Aim of the exercise:
Omit all pictures. Copy the rest of the material exactly.

Data provided:

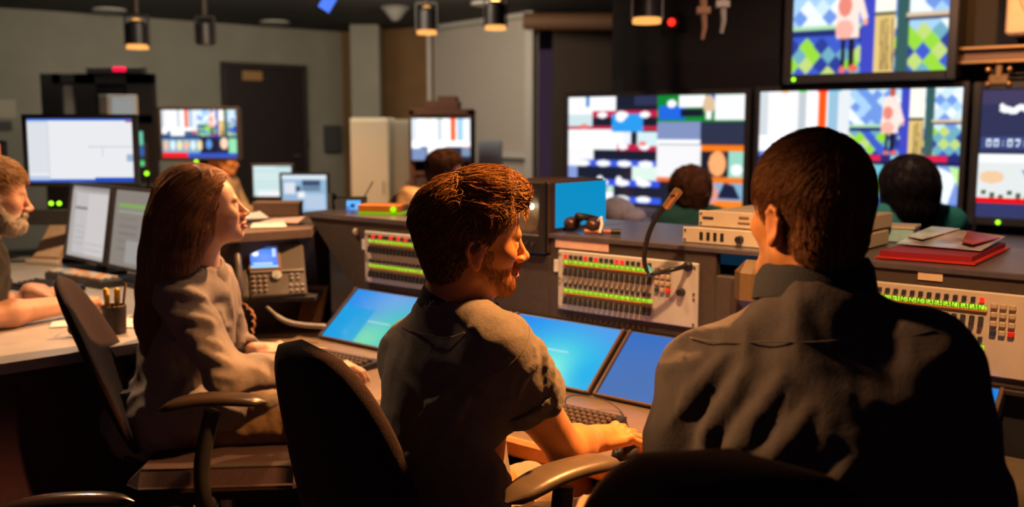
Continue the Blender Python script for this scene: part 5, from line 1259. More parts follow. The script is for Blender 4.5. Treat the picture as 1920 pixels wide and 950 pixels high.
def arm(F, J, s_, g=0., sc=1.):
    F.cone(J['sh'+s_], J['sh'+s_]*.5+J['el'+s_]*.5, .056*sc+g, .046*sc+g, .03); F.cone(J['sh'+s_]*.5+J['el'+s_]*.5, J['el'+s_], .046*sc+g, .037*sc+g, .02)
    if 'wr'+s_ in J:
        e, w = J['el'+s_], J['wr'+s_]; F.cone(e, e*.65+w*.35, .038*sc+g, .041*sc+g, .02); F.cone(e*.65+w*.35, w, .041*sc+g, .0265*sc+g, .02)
def legs(F, J, g=0., sc=1., shin=True):
    for s_ in 'RL':
        F.cone(J['hip'+s_], J['kn'+s_], .082*sc+g, .058*sc+g, .03)
        if shin: F.cone(J['kn'+s_], J['an'+s_], .054*sc+g, .037*sc+g, .02)
def collar(p, axis_, f, r, h, m, parent, origin, name='collar', flare=.010):
    """folded shirt collar round the neck, open at the throat"""
    u = nrm(axis_); f = nrm(f-u*(f @ u)); x = np.cross(f, u); mb = MB(); n = 40; V = []; rows = [(r, -.3), (r*1.0, 1.0), (r+.004, 1.06), (r+flare, .75), (r+flare*1.5, .0), (r+flare*1.2, -.05), (r+.004, .8)]
    for i in range(n+1):
        a = math.radians(-158+316*i/n); dd = -f*math.cos(a)+x*math.sin(a); fr = abs(a)/math.radians(158)
        for k, (rr, hh) in enumerate(rows):
            q = p+dd*(rr*(1+.10*fr*(1 if k > 2 else 0)))+u*(h*hh-.012*fr**2*(1 if k < 3 else 1.6))+f*(.012*fr)
            V.append(q-origin)
    K = len(rows); Fc = [(i*K+k, i*K+(k+1) % K, (i+1)*K+(k+1) % K, (i+1)*K+k) for i in range(n) for k in range(K)]
    Fc += [tuple(range(K)), tuple(n*K+k for k in range(K-1, -1, -1))]
    mb.add(V, Fc); return obj(name, mb, m, parent, 50)
# ================================================================ people
SKIN = (.58, .245, .075)
M_skin = mat('skin', None, .5, attr='Col', noise=.05, nscale=60, bump=.12, bscale=500, sss=.06, spec=.35)
M_hair = mat('hair', None, .55, attr='Col', noise=.12, nscale=25, spec=.15)
M_sh_grey = mat('shirt_grey_linen', (.17, .15, .13), .9, noise=.12, nscale=90, bump=.35, bscale=160, weave=True, sheen=.12, spec=.25)
M_sh_char = mat('shirt_charcoal', (.052, .044, .045), .9, noise=.1, nscale=90, bump=.3, bscale=160, weave=True, sheen=.1, spec=.25)
M_sh_woman = mat('shirt_pale_grey', (.25, .215, .20), .85, noise=.08, nscale=90, bump=.3, bscale=120, weave=True, spec=.25)
M_navy = mat('collar_dark', (.025, .027, .034), .85, noise=.1, bump=.3, bscale=300, spec=.2)
M_khaki = mat('trousers_khaki', (.22, .15, .085), .85, noise=.12, bump=.35, bscale=70, spec=.2)
M_short = mat('shorts_pale', (.30, .22, .14), .85, noise=.1, bump=.3, bscale=100)
M_blackcloth = mat('shirt_black', (.018, .018, .02), .9, noise=.15, bump=.3, bscale=80)
M_teal = mat('top_teal', (.01, .20, .18), .8, noise=.15, bump=.3, bscale=60)
M_green = mat('top_green', (.01, .09, .06), .8, noise=.15, bump=.3, bscale=60)
M_peachshirt = mat('shirt_peach', (.66, .50, .34), .85, noise=.1, bump=.3, bscale=60)
M_tanshirt = mat('shirt_tan', (.5, .36, .2), .85, noise=.1, bump=.3, bscale=60)
M_shoe = mat('shoe_dark', (.03, .025, .022), .5, noise=.1)
v3 = lambda v: A_(v[0], v[1], v[2])
def px(x, y, Y): return v3(PY(x, y, Y))
def clothdisp(amp, sc, seed, aniso=(1, 1, 1)):
    def f(V, N):
        n = wnoise(V, sc, seed, 9, aniso); n2 = wnoise(V, sc*2.3, seed+5, 9, aniso)
        return amp*(1-np.abs(n)*1.6)+amp*.35*n2
    return f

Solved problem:
Continue the Blender Python script for this scene: part 5, from line 1259. More parts follow. The script is for Blender 4.5. Treat the picture as 1920 pixels wide and 950 pixels high.
def arm(F, J, s_, g=0., sc=1.):
    F.cone(J['sh'+s_], J['sh'+s_]*.5+J['el'+s_]*.5, .056*sc+g, .046*sc+g, .03); F.cone(J['sh'+s_]*.5+J['el'+s_]*.5, J['el'+s_], .046*sc+g, .037*sc+g, .02)
    if 'wr'+s_ in J:
        e, w = J['el'+s_], J['wr'+s_]; F.cone(e, e*.65+w*.35, .038*sc+g, .041*sc+g, .02); F.cone(e*.65+w*.35, w, .041*sc+g, .0265*sc+g, .02)
def legs(F, J, g=0., sc=1., shin=True):
    for s_ in 'RL':
        F.cone(J['hip'+s_], J['kn'+s_], .082*sc+g, .058*sc+g, .03)
        if shin: F.cone(J['kn'+s_], J['an'+s_], .054*sc+g, .037*sc+g, .02)
def collar(p, axis_, f, r, h, m, parent, origin, name='collar', flare=.010):
    """folded shirt collar round the neck, open at the throat"""
    u = nrm(axis_); f = nrm(f-u*(f @ u)); x = np.cross(f, u); mb = MB(); n = 40; V = []; rows = [(r, -.3), (r*1.0, 1.0), (r+.004, 1.06), (r+flare, .75), (r+flare*1.5, .0), (r+flare*1.2, -.05), (r+.004, .8)]
    for i in range(n+1):
        a = math.radians(-158+316*i/n); dd = -f*math.cos(a)+x*math.sin(a); fr = abs(a)/math.radians(158)
        for k, (rr, hh) in enumerate(rows):
            q = p+dd*(rr*(1+.10*fr*(1 if k > 2 else 0)))+u*(h*hh-.012*fr**2*(1 if k < 3 else 1.6))+f*(.012*fr)
            V.append(q-origin)
    K = len(rows); Fc = [(i*K+k, i*K+(k+1) % K, (i+1)*K+(k+1) % K, (i+1)*K+k) for i in range(n) for k in range(K)]
    Fc += [tuple(range(K)), tuple(n*K+k for k in range(K-1, -1, -1))]
    mb.add(V, Fc); return obj(name, mb, m, parent, 50)
# ================================================================ people
SKIN = (.58, .245, .075)
M_skin = mat('skin', None, .5, attr='Col', noise=.05, nscale=60, bump=.12, bscale=500, sss=.06, spec=.35)
M_hair = mat('hair', None, .55, attr='Col', noise=.12, nscale=25, spec=.15)
M_sh_grey = mat('shirt_grey_linen', (.17, .15, .13), .9, noise=.12, nscale=90, bump=.35, bscale=160, weave=True, sheen=.12, spec=.25)
M_sh_char = mat('shirt_charcoal', (.052, .044, .045), .9, noise=.1, nscale=90, bump=.3, bscale=160, weave=True, sheen=.1, spec=.25)
M_sh_woman = mat('shirt_pale_grey', (.25, .215, .20), .85, noise=.08, nscale=90, bump=.3, bscale=120, weave=True, spec=.25)
M_navy = mat('collar_dark', (.025, .027, .034), .85, noise=.1, bump=.3, bscale=300, spec=.2)
M_khaki = mat('trousers_khaki', (.22, .15, .085), .85, noise=.12, bump=.35, bscale=70, spec=.2)
M_short = mat('shorts_pale', (.30, .22, .14), .85, noise=.1, bump=.3, bscale=100)
M_blackcloth = mat('shirt_black', (.018, .018, .02), .9, noise=.15, bump=.3, bscale=80)
M_teal = mat('top_teal', (.01, .20, .18), .8, noise=.15, bump=.3, bscale=60)
M_green = mat('top_green', (.01, .09, .06), .8, noise=.15, bump=.3, bscale=60)
M_peachshirt = mat('shirt_peach', (.66, .50, .34), .85, noise=.1, bump=.3, bscale=60)
M_tanshirt = mat('shirt_tan', (.5, .36, .2), .85, noise=.1, bump=.3, bscale=60)
M_shoe = mat('shoe_dark', (.03, .025, .022), .5, noise=.1)
v3 = lambda v: A_(v[0], v[1], v[2])
def px(x, y, Y): return v3(PY(x, y, Y))
def clothdisp(amp, sc, seed, aniso=(1, 1, 1)):
    def f(V, N):
        n = wnoise(V, sc, seed, 9, aniso); n2 = wnoise(V, sc*2.3, seed+5, 9, aniso)
        return amp*(1-np.abs(n)*1.6)+amp*.35*n2
    return f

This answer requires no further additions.